The land of the Houyhnhnms is Gulliver’s fourth and final stop, a land of wise and noble horses, but he also encounters a race called Yahoos, a race very much like himself yet more filthy, vulgar, bestial and stupid.  Although they at first recognize him as a Yahoo, the Houyhnhnms finally take to Gulliver, impressed with his cleanliness and ability to reason.  Yet in spite of the relational ties he makes in this land and his desire to remain among these highly civilized beasts, the horses foresee a danger in Gulliver’s presence and send him off in a boat.  When he arrive home, our protagonist is a changed man.  Disgusted with the “Yahoos” of his country, he is barely able to live in their company, finally choosing a rather secluded life.

Gulliver taking final leave of
the Houyhnhnms (1769)
Sawrey Gilpin
source Wikipedia

Through Gulliver’s interaction with the Liliputans and the Brobdingnagans, Swift satirizes British politics.  The Liliputans are only concerned with petty and trivial problems, and in their self-aggrandization can only see themselves as governors of the whole world.  Yet while Liliput represents a small view of man, Brobdingnag represents a large one.  As in Liliput, Swift explores the contrasts between liberty and law, but now the situation is reversed as Gulliver is in miniature in a land of giants.  The island of Laputa is built upon philosophy and it’s inhabitants are seen as Swift’s critque of scientism, or that the only way to true knowledge is through scientific disciplines.  Only what can be seen and measured is taken into account, but, of course, this leaves no room to examine the soul.  The land of the Houyhnhnms is perhaps the most fascinating part of the voyages.  In this land the beasts are the civilized society and the Yahoos, who are human, are savages.  The Houyhnhnms live by reason and that reason, working within nature, give rise to their idyllic existence.  Gulliver believes that if he lives long enough with his friends, this virtue will rub off on him, but in fact the horses see his reason as imperfect and therefore he is more dangerous than a Yahoo who has no reason at all.  In reality, Gulliver is half-way between both species, halfway between pure passion and pure reason.
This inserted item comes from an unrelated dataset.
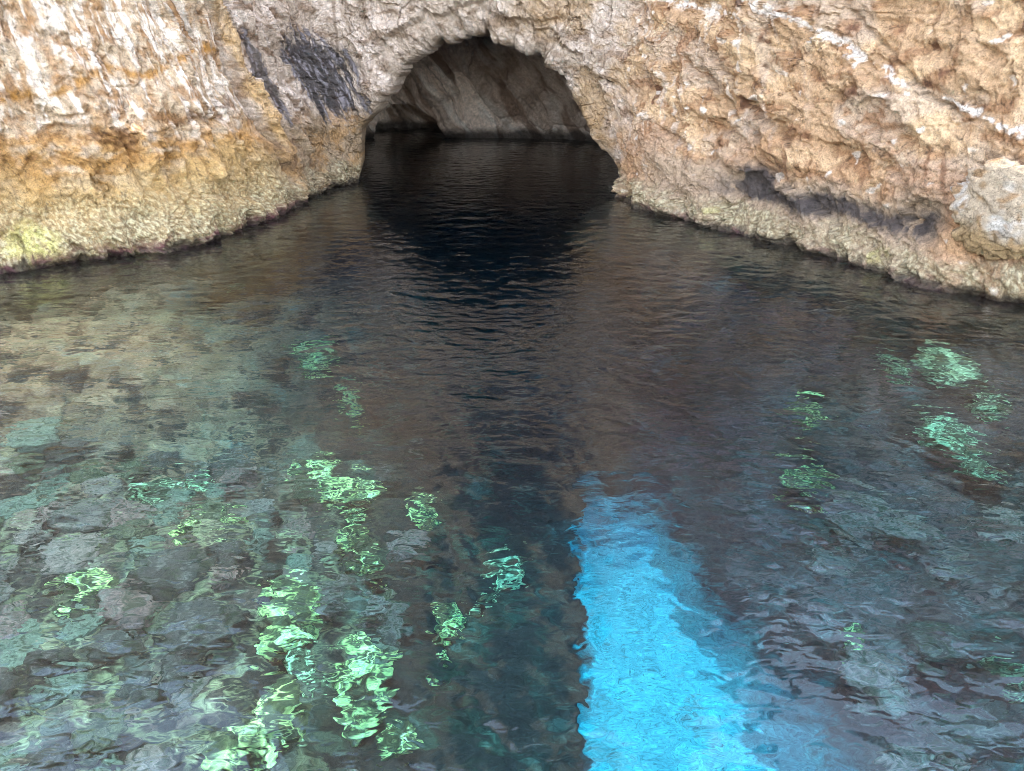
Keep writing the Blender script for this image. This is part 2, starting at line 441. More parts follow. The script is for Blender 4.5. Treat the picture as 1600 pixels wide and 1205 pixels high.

Apparently both Sir Walter Scott and William Thackeray were shocked and repulsed by Gulliver’s fourth voyage, yet there is still argument as to whether Swift’s work was a satire in the form of Horace, where he is only lightly satirizing Gulliver’s idealism, or the heavier satire of Juvenal, whereupon his writing is a vitriolic, sarcastic diatribe condemning the human race.  I’ll leave it to the reader to decide.  Yet perhaps Swift himself can shed light on his intentions:

“I have ever hated all Nations professions and Communityes and all my love is towards individualls for instance I hate the tribe of Lawyers, but I love Councellor such a one, and Judge such a one for so with Physicians (I will not speak of my own trade) Soldiers, English, Scotch, French; and the rest but principally I hate and detest that animal called man, although I hartily love John, Peter, Thomas and so forth.  This is the system upon which I have governed myself for many years (but do not tell) and so I shall go on until I have done with them I have got materials toward a treatise, proving the falsity of that definition animal rationale [rational animal], and to show it would be only rationis capax [capable of reason].  Upon this great foundation of Misanthropy (though not in Timon’s manner) The whole building of my Travells is erected.  And I will never have peace of mind until all honest men are of my Opinion.”

While I thought Swift’s satire brilliant, and his characterizations mostly just, I felt that he focused only on the negative aspects of human nature.  If Swift really saw the world only through a lense of disappointment, treachery, selfishness, and deceit, yet missed the integrity, loyalty, virtues and goodwill of the flip-side of human nature, that is truly a tragedy.